> [TASK DIRECTIONS]:
Nothing after the line with "return struct(obj(name, bm, 'trim'), label)" belongs in the copy; extract the lines below from the top through that line, pictures left out.

☆ ☆ ☆ ☆ ☆ ☆ ☆

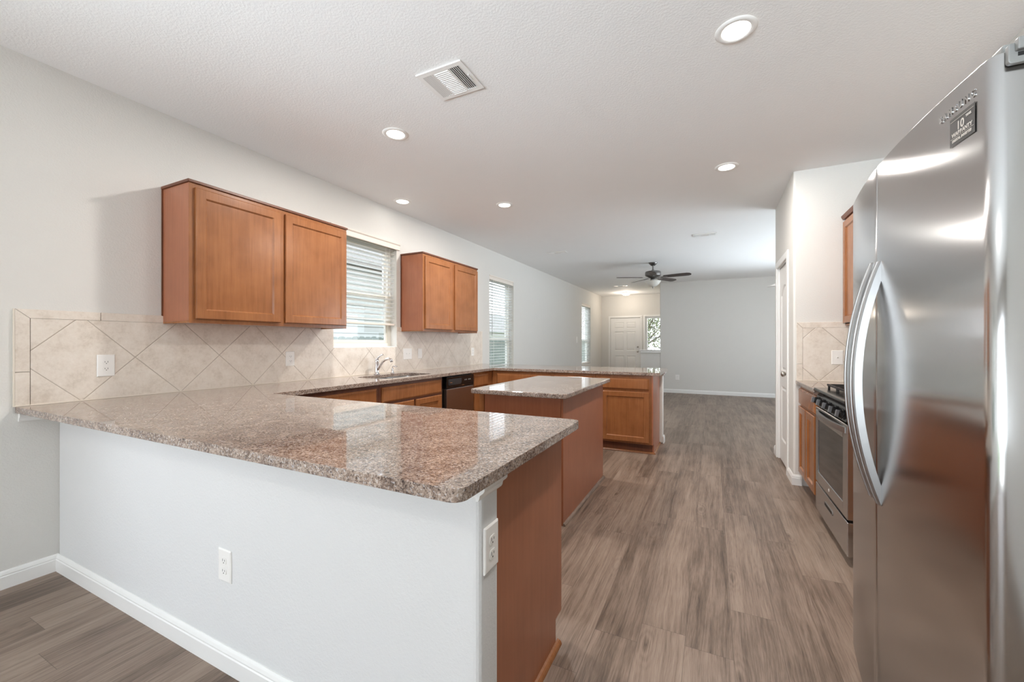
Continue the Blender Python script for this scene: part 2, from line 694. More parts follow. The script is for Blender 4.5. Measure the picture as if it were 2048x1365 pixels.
def baseboard(name, pts, label=None):
    """pts: floor polyline; board is on the left side of the direction of travel"""
    bm = bm_new()
    prof = [(0, 0), (0.014, 0), (0.014, 0.062), (0.011, 0.066), (0.012, 0.072), (0.008, 0.082), (0.003, 0.090), (0, 0.090)]
    n = len(pts)
    rows = []
    for i, p in enumerate(pts):
        P = Vector((p[0], p[1]))
        def nrm(a, b):
            d = (Vector(b)-Vector(a)).normalized()
            return Vector((-d.y, d.x))
        if i == 0:
            m = nrm(pts[0], pts[1])
        elif i == n-1:
            m = nrm(pts[-2], pts[-1])
        else:
            a, b = nrm(pts[i-1], pts[i]), nrm(pts[i], pts[i+1])
            m = (a+b)/(1+a.dot(b))
        rows.append([bm.verts.new((P.x+m.x*u, P.y+m.y*u, v)) for u, v in prof])
    for i in range(n-1):
        for k in range(len(prof)):
            j = (k+1) % len(prof)
            bm.faces.new((rows[i][k], rows[i][j], rows[i+1][j], rows[i+1][k]))
    bm.faces.new(rows[0])
    bm.faces.new(rows[-1][::-1])
    return struct(obj(name, bm, 'trim'), label)


baseboard('baseboard_left', [(XL, YP0), (XL, -3.46)], 'white baseboard on the left wall by the half wall')
baseboard('baseboard_front', [(-0.545, YP1), (-0.545, YP0), (XL, YP0)], 'white baseboard along the bright half wall')
baseboard('baseboard_living', [(XL, ENT), (XL, 5.46)], 'white baseboard on the living room left wall')
baseboard('baseboard_rear', [(XL, 5.455), (-0.545, 5.455), (-0.545, 5.345)], 'white baseboard around the rear half wall end')
baseboard('baseboard_far', [(3.55, 10.88), (-1.175, 10.88), (-1.175, 10.895), (-1.64, 10.895)], 'white baseboard below the grey far wall')
baseboard('baseboard_pantry', [(0.70, 4.30), (XP, 4.30), (XP, 4.52)], 'white baseboard wrapping the pantry corner')
baseboard('baseboard_hall', [(XP, 5.30), (XP, 5.44), (3.5, 5.44)], 'white baseboard past the pantry door')
baseboard('baseboard_entry', [(-1.97, ENT), (-3.0, ENT)][::1] if False else [(-1.175, ENT), (-1.95, ENT)], 'white baseboard on the entry wall')
baseboard('baseboard_right', [(XR, -3.4), (XR, 0.9)], 'white baseboard on the right kitchen wall')

# front half wall (white, rounded end)
bm = bm_new()
box(bm, XL, -0.545, YP0, YP1, 0, KB)
struct(obj('wall_front', bm, 'pen', bevel=0.02, seg=4), 'bright white half wall under the nearest worktop')
bm = bm_new()
box(bm, XL, -0.545, 5.345, 5.455, 0, KB)
struct(obj('wall_rear', bm, 'wall', bevel=0.02, seg=4), 'half wall under the far worktop')


def cove(bm, p0, p1, nx, ny):
    """small cornice strip under a worktop; runs p0->p1, projects along (nx,ny)"""
    prof = [(0, 0), (0.006, 0), (0.010, 0.006), (0.012, 0.016), (0.022, 0.024), (0.026, 0.030), (0.026, 0.045), (0, 0.045)]
    a = [bm.verts.new((p0[0]+nx*u, p0[1]+ny*u, KB-0.046+v)) for u, v in prof]
    b = [bm.verts.new((p1[0]+nx*u, p1[1]+ny*u, KB-0.046+v)) for u, v in prof]
    n = len(prof)
    for i in range(n):
        bm.faces.new((a[i], a[(i+1) % n], b[(i+1) % n], b[i]))
    bm.faces.new(a)
    bm.faces.new(b[::-1])


bm = bm_new()
cove(bm, (XL, YP0), (-0.545, YP0), 0, -1)
cove(bm, (-0.545, YP0-0.02), (-0.545, YP1), 1, 0)
cove(bm, (XL, 0.778), (XL, YP0), 1, 0)
struct(obj('trim_2', bm, 'trim'), 'white moulding tucked under the nearest worktop')
bm = bm_new()
cove(bm, (XL, 5.455), (-0.545, 5.455), 0, 1)
cove(bm, (-0.545, 5.345), (-0.545, 5.475), 1, 0)
struct(obj('trim_3', bm, 'trim'), 'white moulding under the far worktop')

# ------------------------------------------------------------------ windows


def window(name, y0, y1, z0, z1, xw, out, label, railz=None):
    """single-hung window in a wall whose inner face is x=xw; out=-1 when outside lies toward -x"""
    root = bpy.data.objects.new(name, None)
    COL.objects.link(root)
    root.location = (xw+out*0.1, (y0+y1)/2, z0)
    struct(root, label)
    xa, xb = xw+out*0.085, xw+out*0.15
    rz = railz or (z0+z1)/2
    bm = bm_new()
    fw = 0.045
    box(bm, xa, xb, y0, y0+fw, z0, z1)
    box(bm, xa, xb, y1-fw, y1, z0, z1)
    box(bm, xa, xb, y0+fw, y1-fw, z0, z0+fw)
    box(bm, xa, xb, y0+fw, y1-fw, z1-fw, z1)
    obj('window_frame', bm, 'vinyl', root, bevel=0.003)
    xm = (xa+xb)/2
    bm = bm_new()
    s = 0.032
    for (a, b, c, d, x0, x1) in ((y0+fw, y1-fw, z0+fw, rz+0.02, xa+out*0.006, xm), (y0+fw, y1-fw, rz-0.02, z1-fw, xm, xb-out*0.006)):
        box(bm, x0, x1, a, a+s, c, d)
        box(bm, x0, x1, b-s, b, c, d)
        box(bm, x0, x1, a+s, b-s, c, c+s)
        box(bm, x0, x1, a+s, b-s, d-s, d)
    obj('window_sash', bm, 'vinyl', root, bevel=0.002)
    bm = bm_new()
    box(bm, xm-0.012, xm-0.009, y0+fw+s, y1-fw-s, z0+fw+s, rz-0.012)
    box(bm, xm+0.012, xm+0.015, y0+fw+s, y1-fw-s, rz+0.012, z1-fw-s)
    obj('window_pane', bm, 'glass', root)
    bm = bm_new()
    box(bm, xw+out*0.001, xa, y0, y1, z0-0.004, z0+0.006)
    obj('window_sill', bm, 'trim', root, bevel=0.002)
    return root


window('window_1', *WIN1, XL, -1, 'kitchen window above the sink', 1.765)
window('window_2', *WIN2, XL, -1, 'tall window just past the far worktop', 1.30)
window('window_3', *WIN3, XL, -1, 'narrow bright window near the front door', 1.30)
window('window_4', *WIN4, XL, -1, 'dining window behind the camera')
root = bpy.data.objects.new('window_5', None)
COL.objects.link(root)
root.location = (-1.3, -3.53, 0.02)
struct(root, 'glazed patio opening behind the camera')
bm = bm_new()
for a in (-2.9, -1.33, 0.24):
    box(bm, a, a+0.06, -3.58, -3.52, 0.02, 2.32)
box(bm, -2.9, 0.3, -3.58, -3.52, 0.02, 0.09)
box(bm, -2.9, 0.3, -3.58, -3.52, 2.26, 2.32)
obj('window_frame', bm, 'vinyl', root, bevel=0.003)
bm = bm_new()
box(bm, -2.84, 0.24, -3.552, -3.548, 0.09, 2.26)
obj('window_pane', bm, 'glass', root)
root = bpy.data.objects.new('window_6', None)
COL.objects.link(root)
root.location = (3.62, 8.3, 0.6)
struct(root, 'living room window on the right wall')
bm = bm_new()
for a in (6.8, 8.27, 9.74):
    box(bm, 3.6, 3.66, a, a+0.06, 0.6, 2.3)
box(bm, 3.6, 3.66, 6.8, 9.8, 0.6, 0.66)
box(bm, 3.6, 3.66, 6.8, 9.8, 2.24, 2.3)
obj('window_frame', bm, 'vinyl', root, bevel=0.003)
bm = bm_new()
box(bm, 3.628, 3.632, 6.86, 9.74, 0.66, 2.24)
obj('window_pane', bm, 'glass', root)
# entry sidelight window with grid
root = bpy.data.objects.new('window_7', None)
COL.objects.link(root)
root.location = (-1.59, ENT+0.05, 0.78)
struct(root, 'small gridded window beside the front door')
bm = bm_new()
a, b, c, d = -1.86, -1.32, 0.78, 2.05
for q in ((a, a+0.06, c, d), (b-0.06, b, c, d), (a+0.06, b-0.06, c, c+0.06), (a+0.06, b-0.06, d-0.06, d)):
    box(bm, q[0], q[1], ENT+0.05, ENT+0.11, q[2], q[3])
obj('window_frame', bm, 'trim', root, bevel=0.003)
bm = bm_new()
box(bm, a+0.06, b-0.06, ENT+0.078, ENT+0.081, c+0.06, d-0.06)
obj('window_pane', bm, 'glass', root)
bm = bm_new()
box(bm, -1.601, -1.585, ENT+0.066, ENT+0.076, c+0.06, d-0.06)
for z in (1.10, 1.40, 1.70):
    box(bm, a+0.06, b-0.06, ENT+0.066, ENT+0.076, z-0.008, z+0.008)
obj('window_grid', bm, 'fanmetal', root)
bm = bm_new()
for q in ((a-0.05, a, c-0.05, d+0.05), (b, b+0.05, c-0.05, d+0.05), (a, b, c-0.05, c), (a, b, d, d+0.05)):
    box(bm, q[0], q[1], ENT-0.014, ENT, q[2], q[3])
obj('window_casing', bm, 'trim', root, bevel=0.003)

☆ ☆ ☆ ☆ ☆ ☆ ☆

> [RESULT OF THIS EXERCISE]:
Continue the Blender Python script for this scene: part 2, from line 694. More parts follow. The script is for Blender 4.5. Measure the picture as if it were 2048x1365 pixels.
def baseboard(name, pts, label=None):
    """pts: floor polyline; board is on the left side of the direction of travel"""
    bm = bm_new()
    prof = [(0, 0), (0.014, 0), (0.014, 0.062), (0.011, 0.066), (0.012, 0.072), (0.008, 0.082), (0.003, 0.090), (0, 0.090)]
    n = len(pts)
    rows = []
    for i, p in enumerate(pts):
        P = Vector((p[0], p[1]))
        def nrm(a, b):
            d = (Vector(b)-Vector(a)).normalized()
            return Vector((-d.y, d.x))
        if i == 0:
            m = nrm(pts[0], pts[1])
        elif i == n-1:
            m = nrm(pts[-2], pts[-1])
        else:
            a, b = nrm(pts[i-1], pts[i]), nrm(pts[i], pts[i+1])
            m = (a+b)/(1+a.dot(b))
        rows.append([bm.verts.new((P.x+m.x*u, P.y+m.y*u, v)) for u, v in prof])
    for i in range(n-1):
        for k in range(len(prof)):
            j = (k+1) % len(prof)
            bm.faces.new((rows[i][k], rows[i][j], rows[i+1][j], rows[i+1][k]))
    bm.faces.new(rows[0])
    bm.faces.new(rows[-1][::-1])
    return struct(obj(name, bm, 'trim'), label)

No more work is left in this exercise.